Readers love Haruki Murakami. Released on October 25th in North America, fans were talking about 1Q84 for months before the author's kanji had even been translated into English, pressed to the page and delivered to bookstores. Murakami's fame followed the release of his fifth novel, Norwegian Wood, after which his name exploded like a supernova in the states. It was something colossal, exotic and different for readers. For twenty years he didn't relent, releasing a handful of wonderfully imaginative books that gripped the imagination of readers across the globe. But now, in a book that fascinatingly discusses the cult of the novelist, Murakami's own literary talent falls short of the legacy it created.
1Q84 Suffers From Weak Prose
The biggest drawback of 1Q84 is difficult to overlook: it's not very well-written. Murakami's prose, which once seemed so clear and effortless, comes off as a bit cliche and lazy this time around. An example: "Aomame could not help feeling sorry for the plant. If she were ever reincarnated, let her not be reborn as such a miserable rubber plant!" (28). The attempt at humor falls flat and the reader is left feeling slightly patronized by a writer who is undeniably brilliant but sometimes writes sentences that would make a mature reader cringe.
A possible explanation for this lapse style is Murakami's attempt at third-person narration in 1Q84, a mode of story-telling that is noticeably absent from his previous work. This narrative style creates a vacuum in 1Q84, a vacuum that he tries filling with lots of internalized dialogue which is marked with italics throughout the book. These introspective moments are tired and seem to be directed at readers who have not been paying attention for the last 200 pages.

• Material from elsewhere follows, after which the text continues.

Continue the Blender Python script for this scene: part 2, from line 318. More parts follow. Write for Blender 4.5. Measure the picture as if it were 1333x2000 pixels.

1Q84 Has Big Shoes to Fill
The second biggest problem with 1Q84 is that it does not live up to expectations which, admittedly, had been set very high for the veteran Japanese writer. At 928 pages, the book sags under the weight of its own ambition. It is tedious and repetitive at times. It reads as if the author were doing an imitation of himself. 1Q84 doesn't hold a candle to Murakami at his best, books like Kafka on the Shore and The Wind-Up Bird Chronicle, books where Murakami's writing is solid enough to bear the weight of his immense imaginative ability.
1Q84 Plot Summary
The novel tells the story of Aomame and Tengo, two young adults in their thirties who are estranged lovers who are experiencing a mutual yearning without even being aware of it. The two attended elementary school together where they once held hands. The remainder of the book is essentially borne out of this moment, which is beautiful, and through repetition becomes seared in the mind of readers in much the same way it becomes impressed upon the minds of the book's characters. Through some very esoteric novel-writing, the two end up in a parallel universe, the titular 1Q84. The lives of Tengo and Aomame become intertwined in ways that even the two of them are not initially aware of, and they embark on a 900-page quest to find one another.
1Q84 Wrap-Up
At its best, though, 1Q84 is a quirky tale, a fresh look at the boy-meets-girl genre. If it weren't for tremendous shadow cast by its own author, 1Q84 could stand on its own as a decent novel, albeit too long. Murakami is an excellent crafter of plot. The book is worth reading, but only if you've already exhausted the author's extensive catalogue of literary gems.